- **Problem**
Copy out the lines that have "Blender" in them.

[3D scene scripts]
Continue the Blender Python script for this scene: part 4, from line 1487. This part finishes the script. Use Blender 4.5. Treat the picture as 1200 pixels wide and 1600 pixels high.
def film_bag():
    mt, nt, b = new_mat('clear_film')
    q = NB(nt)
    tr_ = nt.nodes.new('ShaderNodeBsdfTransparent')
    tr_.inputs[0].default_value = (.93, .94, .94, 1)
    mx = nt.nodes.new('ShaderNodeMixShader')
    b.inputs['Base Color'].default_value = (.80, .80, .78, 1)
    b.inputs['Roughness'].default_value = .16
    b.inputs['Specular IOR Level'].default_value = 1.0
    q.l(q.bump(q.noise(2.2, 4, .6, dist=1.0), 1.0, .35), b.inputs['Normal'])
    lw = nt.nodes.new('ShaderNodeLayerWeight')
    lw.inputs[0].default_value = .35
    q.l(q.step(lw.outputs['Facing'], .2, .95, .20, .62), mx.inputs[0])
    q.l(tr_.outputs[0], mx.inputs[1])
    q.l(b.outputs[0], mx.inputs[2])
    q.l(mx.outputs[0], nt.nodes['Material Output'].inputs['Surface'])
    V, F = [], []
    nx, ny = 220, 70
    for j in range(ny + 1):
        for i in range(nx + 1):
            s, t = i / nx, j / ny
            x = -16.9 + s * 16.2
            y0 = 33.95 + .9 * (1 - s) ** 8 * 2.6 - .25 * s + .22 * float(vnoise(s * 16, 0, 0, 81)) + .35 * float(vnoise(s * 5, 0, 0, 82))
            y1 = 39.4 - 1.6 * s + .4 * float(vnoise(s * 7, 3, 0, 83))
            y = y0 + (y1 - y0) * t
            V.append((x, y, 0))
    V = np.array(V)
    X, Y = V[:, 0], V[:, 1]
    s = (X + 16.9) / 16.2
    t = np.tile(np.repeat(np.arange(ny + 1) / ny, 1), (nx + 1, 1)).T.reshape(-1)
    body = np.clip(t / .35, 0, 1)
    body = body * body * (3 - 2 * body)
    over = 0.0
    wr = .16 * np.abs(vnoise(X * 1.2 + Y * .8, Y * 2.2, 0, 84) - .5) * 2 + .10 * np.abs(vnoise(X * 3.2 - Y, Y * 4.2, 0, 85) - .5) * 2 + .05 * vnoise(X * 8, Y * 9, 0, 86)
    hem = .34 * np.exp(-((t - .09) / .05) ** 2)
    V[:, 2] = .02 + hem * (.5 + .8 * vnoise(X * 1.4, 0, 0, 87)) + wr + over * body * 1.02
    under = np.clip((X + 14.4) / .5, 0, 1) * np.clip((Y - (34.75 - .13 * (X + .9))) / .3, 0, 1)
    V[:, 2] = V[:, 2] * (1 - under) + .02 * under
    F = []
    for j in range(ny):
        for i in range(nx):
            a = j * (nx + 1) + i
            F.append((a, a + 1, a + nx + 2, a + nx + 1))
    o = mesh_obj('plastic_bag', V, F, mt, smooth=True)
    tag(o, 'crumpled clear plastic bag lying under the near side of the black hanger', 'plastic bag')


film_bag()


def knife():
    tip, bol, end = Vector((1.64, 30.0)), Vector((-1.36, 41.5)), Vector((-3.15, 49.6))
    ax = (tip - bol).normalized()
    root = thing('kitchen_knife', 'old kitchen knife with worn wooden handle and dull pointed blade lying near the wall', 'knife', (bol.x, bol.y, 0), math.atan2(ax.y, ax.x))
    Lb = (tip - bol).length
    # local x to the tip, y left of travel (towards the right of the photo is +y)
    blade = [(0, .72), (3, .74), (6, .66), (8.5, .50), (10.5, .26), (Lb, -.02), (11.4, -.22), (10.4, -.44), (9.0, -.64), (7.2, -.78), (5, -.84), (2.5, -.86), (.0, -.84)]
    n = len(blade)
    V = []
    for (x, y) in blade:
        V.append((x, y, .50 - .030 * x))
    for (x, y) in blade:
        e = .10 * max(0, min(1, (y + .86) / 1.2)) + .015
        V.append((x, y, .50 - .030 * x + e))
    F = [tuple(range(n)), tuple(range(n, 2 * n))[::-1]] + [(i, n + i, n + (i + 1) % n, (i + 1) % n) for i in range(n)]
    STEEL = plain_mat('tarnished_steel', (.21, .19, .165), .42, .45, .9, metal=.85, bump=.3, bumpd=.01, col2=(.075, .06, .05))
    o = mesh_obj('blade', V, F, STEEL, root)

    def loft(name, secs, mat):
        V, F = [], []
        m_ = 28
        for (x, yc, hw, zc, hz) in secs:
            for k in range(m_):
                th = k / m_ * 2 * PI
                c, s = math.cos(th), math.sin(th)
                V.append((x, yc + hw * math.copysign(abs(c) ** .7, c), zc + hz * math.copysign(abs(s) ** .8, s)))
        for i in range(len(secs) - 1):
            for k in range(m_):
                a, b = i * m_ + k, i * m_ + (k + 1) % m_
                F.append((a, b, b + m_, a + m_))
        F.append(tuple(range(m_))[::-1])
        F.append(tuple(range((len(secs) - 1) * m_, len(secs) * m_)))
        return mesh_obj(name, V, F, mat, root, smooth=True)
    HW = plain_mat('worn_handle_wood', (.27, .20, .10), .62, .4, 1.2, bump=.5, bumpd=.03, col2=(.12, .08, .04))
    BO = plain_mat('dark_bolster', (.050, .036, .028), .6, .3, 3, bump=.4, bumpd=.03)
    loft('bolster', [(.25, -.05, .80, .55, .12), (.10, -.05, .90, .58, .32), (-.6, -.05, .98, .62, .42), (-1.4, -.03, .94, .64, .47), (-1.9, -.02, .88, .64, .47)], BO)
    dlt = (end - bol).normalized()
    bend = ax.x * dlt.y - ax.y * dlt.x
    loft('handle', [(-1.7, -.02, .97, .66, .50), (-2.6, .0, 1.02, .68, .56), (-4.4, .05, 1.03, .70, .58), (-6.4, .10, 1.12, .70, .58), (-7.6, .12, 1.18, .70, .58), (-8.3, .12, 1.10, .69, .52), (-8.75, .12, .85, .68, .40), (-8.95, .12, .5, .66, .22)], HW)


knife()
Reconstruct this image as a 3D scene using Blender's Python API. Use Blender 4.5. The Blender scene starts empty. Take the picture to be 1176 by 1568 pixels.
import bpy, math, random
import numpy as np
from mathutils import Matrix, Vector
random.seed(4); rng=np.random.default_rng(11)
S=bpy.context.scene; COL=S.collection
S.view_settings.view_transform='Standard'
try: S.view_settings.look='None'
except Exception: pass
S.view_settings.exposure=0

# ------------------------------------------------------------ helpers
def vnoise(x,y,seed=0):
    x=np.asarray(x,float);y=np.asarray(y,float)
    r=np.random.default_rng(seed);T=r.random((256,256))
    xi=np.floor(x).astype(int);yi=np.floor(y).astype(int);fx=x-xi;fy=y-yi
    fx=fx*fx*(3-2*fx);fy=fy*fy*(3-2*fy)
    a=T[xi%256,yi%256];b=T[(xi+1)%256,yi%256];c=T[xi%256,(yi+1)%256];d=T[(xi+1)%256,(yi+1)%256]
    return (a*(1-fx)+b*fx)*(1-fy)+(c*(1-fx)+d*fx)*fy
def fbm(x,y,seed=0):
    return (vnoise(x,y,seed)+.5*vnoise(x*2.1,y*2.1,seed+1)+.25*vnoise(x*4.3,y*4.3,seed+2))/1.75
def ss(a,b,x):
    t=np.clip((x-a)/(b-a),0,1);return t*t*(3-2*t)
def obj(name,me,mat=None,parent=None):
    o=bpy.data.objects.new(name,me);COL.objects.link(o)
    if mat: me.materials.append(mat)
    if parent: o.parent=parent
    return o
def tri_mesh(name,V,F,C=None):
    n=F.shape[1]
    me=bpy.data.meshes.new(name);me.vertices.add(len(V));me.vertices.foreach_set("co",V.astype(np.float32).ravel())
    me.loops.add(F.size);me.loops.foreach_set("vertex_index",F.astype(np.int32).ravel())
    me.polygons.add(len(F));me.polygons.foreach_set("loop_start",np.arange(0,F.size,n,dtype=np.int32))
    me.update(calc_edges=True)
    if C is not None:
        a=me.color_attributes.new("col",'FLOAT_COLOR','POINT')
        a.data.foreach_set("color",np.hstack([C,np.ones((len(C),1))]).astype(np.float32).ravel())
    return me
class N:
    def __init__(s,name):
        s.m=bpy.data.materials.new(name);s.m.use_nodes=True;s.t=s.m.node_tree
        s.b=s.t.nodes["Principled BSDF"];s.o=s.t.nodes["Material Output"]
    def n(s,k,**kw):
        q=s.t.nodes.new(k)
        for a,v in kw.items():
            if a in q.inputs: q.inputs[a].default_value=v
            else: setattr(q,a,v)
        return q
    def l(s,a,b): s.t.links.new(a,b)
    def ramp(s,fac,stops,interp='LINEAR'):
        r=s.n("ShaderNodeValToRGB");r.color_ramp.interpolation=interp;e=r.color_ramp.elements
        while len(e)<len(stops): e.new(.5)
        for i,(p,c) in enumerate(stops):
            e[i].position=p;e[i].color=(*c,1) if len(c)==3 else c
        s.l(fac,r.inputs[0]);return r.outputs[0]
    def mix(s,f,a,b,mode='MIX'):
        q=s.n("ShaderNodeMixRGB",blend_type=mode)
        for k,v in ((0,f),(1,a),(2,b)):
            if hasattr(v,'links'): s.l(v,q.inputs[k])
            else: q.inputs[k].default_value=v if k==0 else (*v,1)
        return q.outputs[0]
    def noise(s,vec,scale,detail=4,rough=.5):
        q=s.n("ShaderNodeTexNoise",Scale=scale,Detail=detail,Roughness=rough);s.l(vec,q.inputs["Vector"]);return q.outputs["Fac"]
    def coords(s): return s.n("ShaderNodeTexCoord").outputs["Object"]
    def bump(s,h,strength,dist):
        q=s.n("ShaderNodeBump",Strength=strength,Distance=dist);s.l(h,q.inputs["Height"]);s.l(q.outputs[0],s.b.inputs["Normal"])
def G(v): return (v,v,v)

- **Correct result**
Continue the Blender Python script for this scene: part 4, from line 1487. This part finishes the script. Use Blender 4.5. Treat the picture as 1200 pixels wide and 1600 pixels high.
Reconstruct this image as a 3D scene using Blender's Python API. Use Blender 4.5. The Blender scene starts empty. Take the picture to be 1176 by 1568 pixels.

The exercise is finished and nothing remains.